**OBJECTIVE**
Every line from the one holding "Write a Blender" through the one holding "scene.camera = cam" should be returned exactly, both included; the pictures should not.
====== TASK MATERIAL
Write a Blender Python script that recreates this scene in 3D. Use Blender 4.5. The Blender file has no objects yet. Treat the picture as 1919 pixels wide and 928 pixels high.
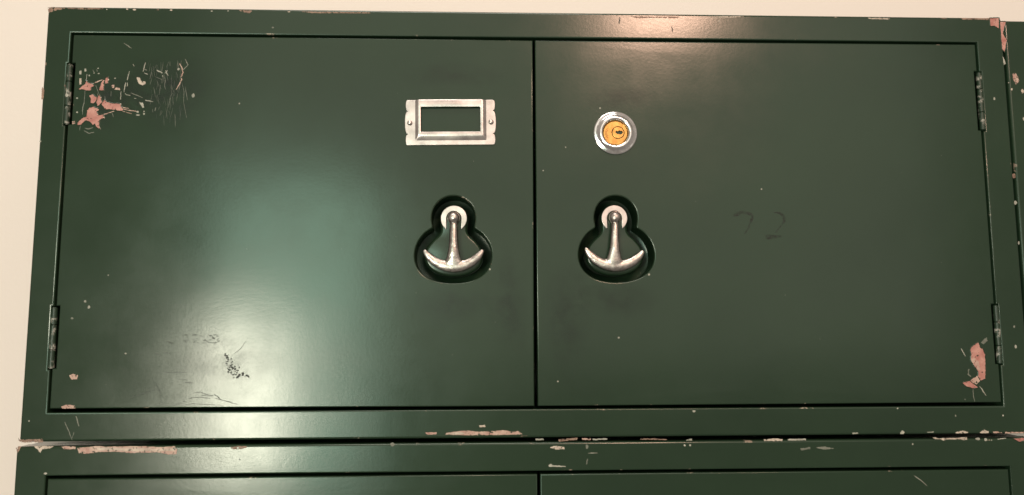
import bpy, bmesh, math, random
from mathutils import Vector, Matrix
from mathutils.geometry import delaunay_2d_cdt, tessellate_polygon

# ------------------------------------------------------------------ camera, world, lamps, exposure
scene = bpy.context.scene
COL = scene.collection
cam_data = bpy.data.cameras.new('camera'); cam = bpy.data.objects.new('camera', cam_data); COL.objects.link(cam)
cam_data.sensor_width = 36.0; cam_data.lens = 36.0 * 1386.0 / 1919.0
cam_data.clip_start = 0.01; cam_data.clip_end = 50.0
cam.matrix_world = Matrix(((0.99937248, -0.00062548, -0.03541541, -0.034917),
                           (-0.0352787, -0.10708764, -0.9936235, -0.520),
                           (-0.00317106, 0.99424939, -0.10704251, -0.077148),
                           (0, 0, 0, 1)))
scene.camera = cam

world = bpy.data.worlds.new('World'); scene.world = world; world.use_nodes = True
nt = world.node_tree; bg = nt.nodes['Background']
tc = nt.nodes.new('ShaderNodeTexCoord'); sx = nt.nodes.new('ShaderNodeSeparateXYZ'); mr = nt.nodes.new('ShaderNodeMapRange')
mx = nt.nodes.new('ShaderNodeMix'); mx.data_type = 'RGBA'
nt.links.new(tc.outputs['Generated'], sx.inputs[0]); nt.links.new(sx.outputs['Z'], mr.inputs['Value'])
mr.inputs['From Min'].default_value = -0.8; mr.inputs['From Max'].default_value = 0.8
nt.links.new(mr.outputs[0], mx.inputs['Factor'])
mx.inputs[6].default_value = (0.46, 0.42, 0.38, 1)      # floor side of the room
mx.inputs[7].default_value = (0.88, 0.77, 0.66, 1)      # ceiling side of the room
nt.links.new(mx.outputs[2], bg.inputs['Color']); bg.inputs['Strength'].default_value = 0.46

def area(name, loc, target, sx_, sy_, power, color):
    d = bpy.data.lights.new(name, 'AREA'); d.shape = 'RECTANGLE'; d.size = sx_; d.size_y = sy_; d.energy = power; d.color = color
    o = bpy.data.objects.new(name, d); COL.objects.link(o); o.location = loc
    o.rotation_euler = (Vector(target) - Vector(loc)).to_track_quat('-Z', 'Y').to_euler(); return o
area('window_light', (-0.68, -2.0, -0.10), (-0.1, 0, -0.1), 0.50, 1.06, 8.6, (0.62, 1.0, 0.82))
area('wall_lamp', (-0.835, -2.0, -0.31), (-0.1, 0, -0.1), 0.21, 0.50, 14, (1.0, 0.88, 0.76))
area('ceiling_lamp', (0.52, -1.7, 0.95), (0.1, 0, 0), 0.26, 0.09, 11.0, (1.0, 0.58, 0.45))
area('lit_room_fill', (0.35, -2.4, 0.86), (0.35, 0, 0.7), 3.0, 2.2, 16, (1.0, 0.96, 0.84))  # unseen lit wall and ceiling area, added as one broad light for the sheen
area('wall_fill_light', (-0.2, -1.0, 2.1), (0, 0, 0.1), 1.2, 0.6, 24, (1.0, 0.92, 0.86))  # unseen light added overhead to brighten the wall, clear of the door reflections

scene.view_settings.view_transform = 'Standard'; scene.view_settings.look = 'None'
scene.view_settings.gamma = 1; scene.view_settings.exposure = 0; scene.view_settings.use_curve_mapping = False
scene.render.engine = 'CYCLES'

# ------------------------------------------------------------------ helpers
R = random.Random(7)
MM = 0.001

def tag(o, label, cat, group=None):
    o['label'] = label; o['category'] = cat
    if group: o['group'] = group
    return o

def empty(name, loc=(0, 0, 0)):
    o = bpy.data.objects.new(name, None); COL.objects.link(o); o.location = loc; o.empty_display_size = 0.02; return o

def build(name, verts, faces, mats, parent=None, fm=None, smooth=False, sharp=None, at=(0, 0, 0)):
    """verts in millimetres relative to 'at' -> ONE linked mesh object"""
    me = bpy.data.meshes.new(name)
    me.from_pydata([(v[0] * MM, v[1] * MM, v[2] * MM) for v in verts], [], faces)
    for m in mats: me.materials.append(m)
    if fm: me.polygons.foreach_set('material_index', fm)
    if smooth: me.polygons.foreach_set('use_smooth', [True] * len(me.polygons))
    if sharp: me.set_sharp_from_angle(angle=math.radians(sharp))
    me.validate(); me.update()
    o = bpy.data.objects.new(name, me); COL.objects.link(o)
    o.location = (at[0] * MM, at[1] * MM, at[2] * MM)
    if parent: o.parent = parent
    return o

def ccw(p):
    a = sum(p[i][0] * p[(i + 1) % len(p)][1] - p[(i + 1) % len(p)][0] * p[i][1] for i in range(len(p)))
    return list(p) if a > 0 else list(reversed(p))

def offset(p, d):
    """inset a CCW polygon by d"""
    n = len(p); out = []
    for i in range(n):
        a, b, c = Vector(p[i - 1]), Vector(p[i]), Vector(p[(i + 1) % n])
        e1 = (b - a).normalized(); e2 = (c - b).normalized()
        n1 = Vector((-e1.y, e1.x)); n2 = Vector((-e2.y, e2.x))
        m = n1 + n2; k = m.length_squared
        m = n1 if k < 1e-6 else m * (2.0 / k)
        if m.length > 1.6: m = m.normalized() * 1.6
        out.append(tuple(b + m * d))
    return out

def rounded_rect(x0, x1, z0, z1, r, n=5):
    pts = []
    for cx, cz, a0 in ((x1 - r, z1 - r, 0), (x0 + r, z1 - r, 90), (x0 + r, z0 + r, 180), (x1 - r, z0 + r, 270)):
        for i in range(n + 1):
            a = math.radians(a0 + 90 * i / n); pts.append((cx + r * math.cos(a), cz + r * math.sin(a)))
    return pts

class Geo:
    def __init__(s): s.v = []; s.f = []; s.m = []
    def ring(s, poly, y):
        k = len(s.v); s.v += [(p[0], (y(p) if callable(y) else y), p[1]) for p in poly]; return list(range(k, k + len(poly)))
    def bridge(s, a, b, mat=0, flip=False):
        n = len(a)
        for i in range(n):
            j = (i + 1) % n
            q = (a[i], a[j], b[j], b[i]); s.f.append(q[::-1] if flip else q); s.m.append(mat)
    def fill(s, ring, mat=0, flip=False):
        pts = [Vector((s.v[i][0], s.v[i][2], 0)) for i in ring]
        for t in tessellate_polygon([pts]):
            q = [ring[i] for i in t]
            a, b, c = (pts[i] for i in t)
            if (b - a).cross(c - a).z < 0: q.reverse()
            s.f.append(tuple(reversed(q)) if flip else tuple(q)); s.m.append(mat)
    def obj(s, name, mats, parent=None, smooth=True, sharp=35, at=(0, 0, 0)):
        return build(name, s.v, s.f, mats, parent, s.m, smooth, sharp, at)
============
====== TASK MATERIAL
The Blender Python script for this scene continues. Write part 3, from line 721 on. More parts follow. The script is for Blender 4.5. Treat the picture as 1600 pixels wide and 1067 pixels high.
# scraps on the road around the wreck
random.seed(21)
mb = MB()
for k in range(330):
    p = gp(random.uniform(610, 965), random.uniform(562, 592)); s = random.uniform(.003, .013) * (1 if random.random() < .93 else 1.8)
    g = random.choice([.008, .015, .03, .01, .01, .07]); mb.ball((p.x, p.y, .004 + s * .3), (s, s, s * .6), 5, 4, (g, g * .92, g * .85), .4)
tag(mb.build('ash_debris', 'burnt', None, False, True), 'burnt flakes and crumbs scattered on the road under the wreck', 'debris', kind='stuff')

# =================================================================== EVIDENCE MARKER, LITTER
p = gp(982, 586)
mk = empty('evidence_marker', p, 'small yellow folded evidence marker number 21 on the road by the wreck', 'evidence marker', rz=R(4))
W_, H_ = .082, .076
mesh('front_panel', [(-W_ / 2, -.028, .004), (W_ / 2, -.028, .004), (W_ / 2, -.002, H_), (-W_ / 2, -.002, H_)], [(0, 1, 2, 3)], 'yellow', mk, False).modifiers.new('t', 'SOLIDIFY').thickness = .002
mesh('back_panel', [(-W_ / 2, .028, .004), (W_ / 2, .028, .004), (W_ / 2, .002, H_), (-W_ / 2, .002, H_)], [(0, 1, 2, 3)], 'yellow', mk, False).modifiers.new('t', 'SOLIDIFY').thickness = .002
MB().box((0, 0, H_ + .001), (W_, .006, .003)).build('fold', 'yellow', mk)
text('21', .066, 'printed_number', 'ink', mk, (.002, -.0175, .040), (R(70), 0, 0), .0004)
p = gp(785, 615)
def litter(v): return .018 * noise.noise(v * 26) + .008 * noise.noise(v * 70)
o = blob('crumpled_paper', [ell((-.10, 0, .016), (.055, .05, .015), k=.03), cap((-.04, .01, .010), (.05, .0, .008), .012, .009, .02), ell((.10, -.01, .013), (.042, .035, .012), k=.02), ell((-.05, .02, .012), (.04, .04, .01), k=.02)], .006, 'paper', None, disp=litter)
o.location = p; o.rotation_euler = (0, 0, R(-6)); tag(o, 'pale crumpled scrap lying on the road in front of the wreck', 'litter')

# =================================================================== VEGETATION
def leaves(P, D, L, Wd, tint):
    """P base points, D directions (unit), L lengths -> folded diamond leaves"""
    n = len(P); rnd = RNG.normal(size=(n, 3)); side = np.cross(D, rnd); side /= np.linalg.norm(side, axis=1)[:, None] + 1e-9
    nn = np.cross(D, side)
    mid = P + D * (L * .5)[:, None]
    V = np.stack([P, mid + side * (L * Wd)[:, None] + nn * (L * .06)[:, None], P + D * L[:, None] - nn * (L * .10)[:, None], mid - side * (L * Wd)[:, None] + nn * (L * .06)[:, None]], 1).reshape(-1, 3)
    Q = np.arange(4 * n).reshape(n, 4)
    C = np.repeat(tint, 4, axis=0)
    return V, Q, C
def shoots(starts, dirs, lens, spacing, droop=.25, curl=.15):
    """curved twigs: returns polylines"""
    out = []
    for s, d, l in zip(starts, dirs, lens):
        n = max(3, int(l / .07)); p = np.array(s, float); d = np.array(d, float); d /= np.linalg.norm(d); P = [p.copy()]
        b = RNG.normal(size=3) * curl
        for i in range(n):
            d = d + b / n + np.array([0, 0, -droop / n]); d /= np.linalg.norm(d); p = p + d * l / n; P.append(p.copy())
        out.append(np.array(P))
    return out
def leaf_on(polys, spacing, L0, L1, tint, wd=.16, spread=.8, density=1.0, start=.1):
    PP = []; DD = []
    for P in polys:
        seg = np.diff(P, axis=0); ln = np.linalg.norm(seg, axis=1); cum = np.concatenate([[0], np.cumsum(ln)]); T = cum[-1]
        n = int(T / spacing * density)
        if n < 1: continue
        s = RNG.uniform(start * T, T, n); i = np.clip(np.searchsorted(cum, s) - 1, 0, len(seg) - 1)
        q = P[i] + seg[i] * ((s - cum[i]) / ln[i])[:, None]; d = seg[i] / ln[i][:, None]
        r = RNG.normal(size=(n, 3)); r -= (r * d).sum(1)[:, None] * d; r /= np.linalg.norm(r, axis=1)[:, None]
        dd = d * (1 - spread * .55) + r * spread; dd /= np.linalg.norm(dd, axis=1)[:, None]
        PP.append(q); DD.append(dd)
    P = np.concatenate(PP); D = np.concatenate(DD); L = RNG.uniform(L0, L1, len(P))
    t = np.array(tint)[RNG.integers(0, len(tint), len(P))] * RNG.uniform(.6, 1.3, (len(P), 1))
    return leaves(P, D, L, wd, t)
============
====== TASK MATERIAL
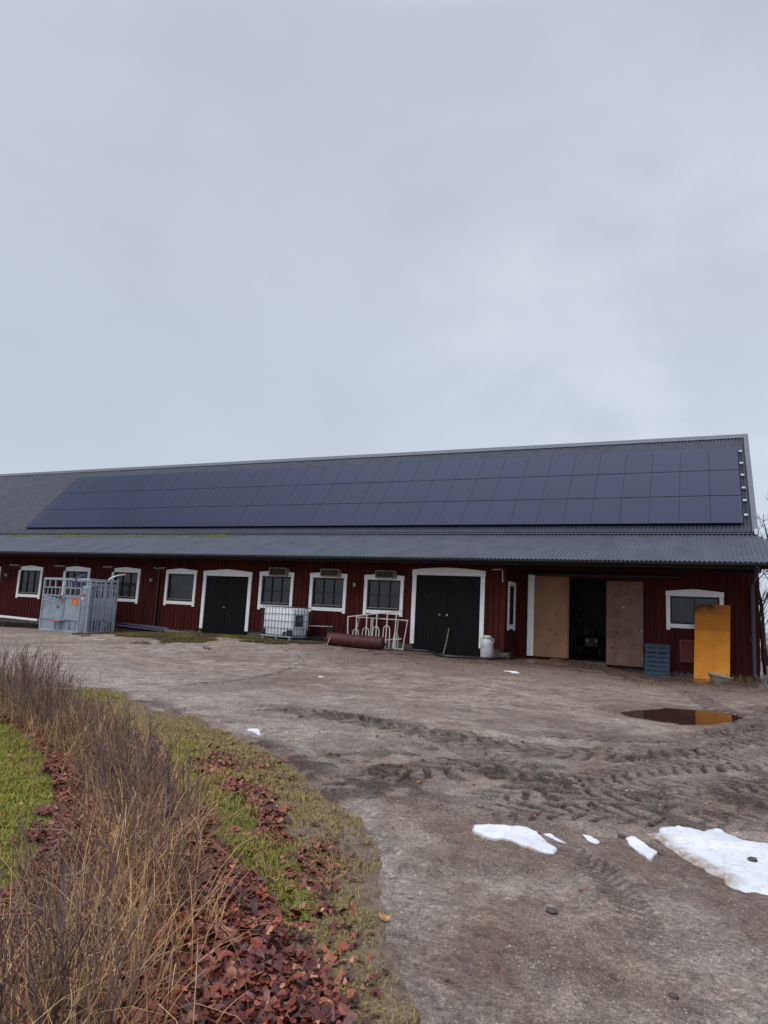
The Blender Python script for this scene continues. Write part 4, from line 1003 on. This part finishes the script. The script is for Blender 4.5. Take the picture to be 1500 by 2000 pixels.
============
**OUTPUT FOR THIS EXERCISE**
Write a Blender Python script that recreates this scene in 3D. Use Blender 4.5. The Blender file has no objects yet. Treat the picture as 1919 pixels wide and 928 pixels high.
import bpy, bmesh, math, random
from mathutils import Vector, Matrix
from mathutils.geometry import delaunay_2d_cdt, tessellate_polygon

# ------------------------------------------------------------------ camera, world, lamps, exposure
scene = bpy.context.scene
COL = scene.collection
cam_data = bpy.data.cameras.new('camera'); cam = bpy.data.objects.new('camera', cam_data); COL.objects.link(cam)
cam_data.sensor_width = 36.0; cam_data.lens = 36.0 * 1386.0 / 1919.0
cam_data.clip_start = 0.01; cam_data.clip_end = 50.0
cam.matrix_world = Matrix(((0.99937248, -0.00062548, -0.03541541, -0.034917),
                           (-0.0352787, -0.10708764, -0.9936235, -0.520),
                           (-0.00317106, 0.99424939, -0.10704251, -0.077148),
                           (0, 0, 0, 1)))
scene.camera = cam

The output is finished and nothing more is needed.